I stopped at the building where the GPS guided me, and sought out the bank’s security guard for assistance. He said, “miss you are on 27th Street, where you want to go is 27th Avenue and that is across Central.” Apparently, I inadvertently used street rather than avenue when putting the address in the GPS. I thanked the guard and streaked out of the building back to the car where my husband was waiting. Thank God we had left our house early to allow time for getting lost.

We drove West toward Central Avenue. I observed that the area East of Central Avenue was aesthetically appealing. I was struck by the modernity of the area, the attractive landscape, and the newness of it all. I felt comfortable. However, when we crossed Central Avenue the scenery changed. The buildings were retro, there was an abundance of strip malls blighted by neglect, there was more concrete than landscape making the environment feel hot and dull. People in various occupations of “DIS EASE” roamed the streets. My optimism began to fade the farther we drove away from Central.

As we approached our destination I began to notice the signs pointing us to the university, one read “ Lopes County,” the moniker for the school’s mascot­– an antelope. In the distance I noticed structures that stood high above the others, as we moved closer I could see the campus. It appeared as a city unto itself. Once inside the gates, the urban disrepair and chaos felt far off. What’s my point?

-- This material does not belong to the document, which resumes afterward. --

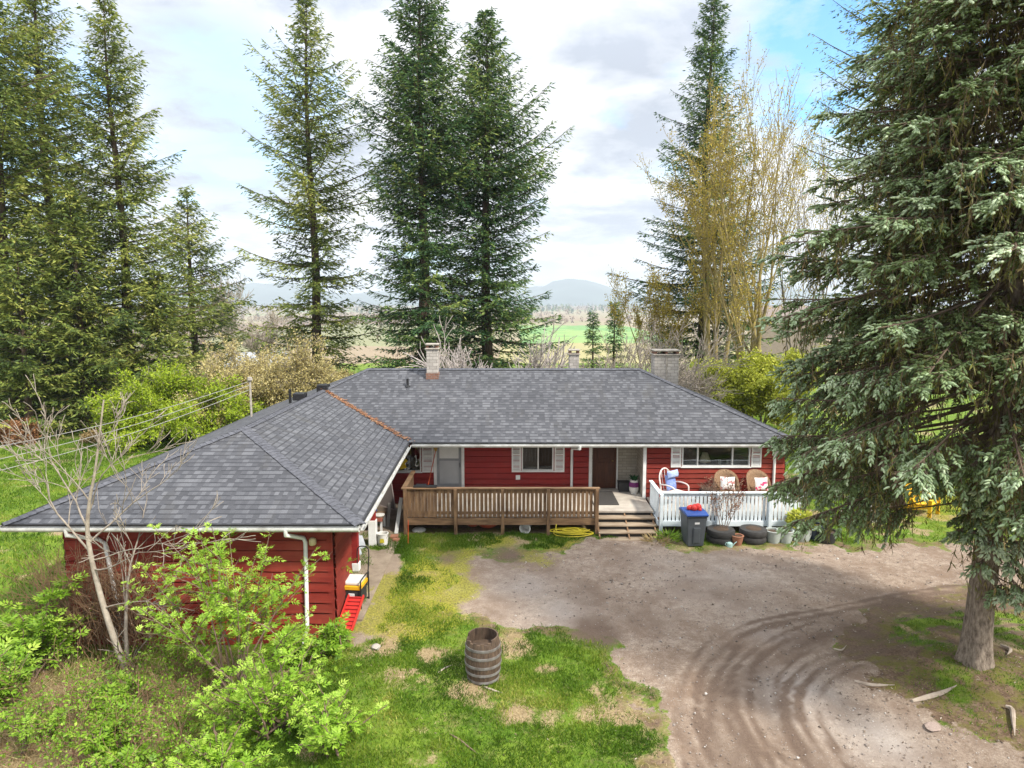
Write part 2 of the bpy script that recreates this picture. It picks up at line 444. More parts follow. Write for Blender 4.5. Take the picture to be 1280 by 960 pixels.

This is my point. I inhabited this comfortable world of work. I got used to the routine, the bi-weekly paychecks, the stress of the job, and even occasional boredom, in spite of knowing that I am built for something else. Safety and security dominated my will and hovered over my dreams. So, each year I cocooned myself in a comfortable environment. After nearly five years and life changes, I am compelled to leave all that is familiar for uncertainty and discomfort.

Retirement is embarking on new territory, traveling between East and West Central. Home awaits, across Central, where the air is free, and I get strength from possibility. I am surrounded by things that are good for me and I good for them. But first, I have to get across Central. For now, we focus on healing, and trusting God for next steps– one at a time.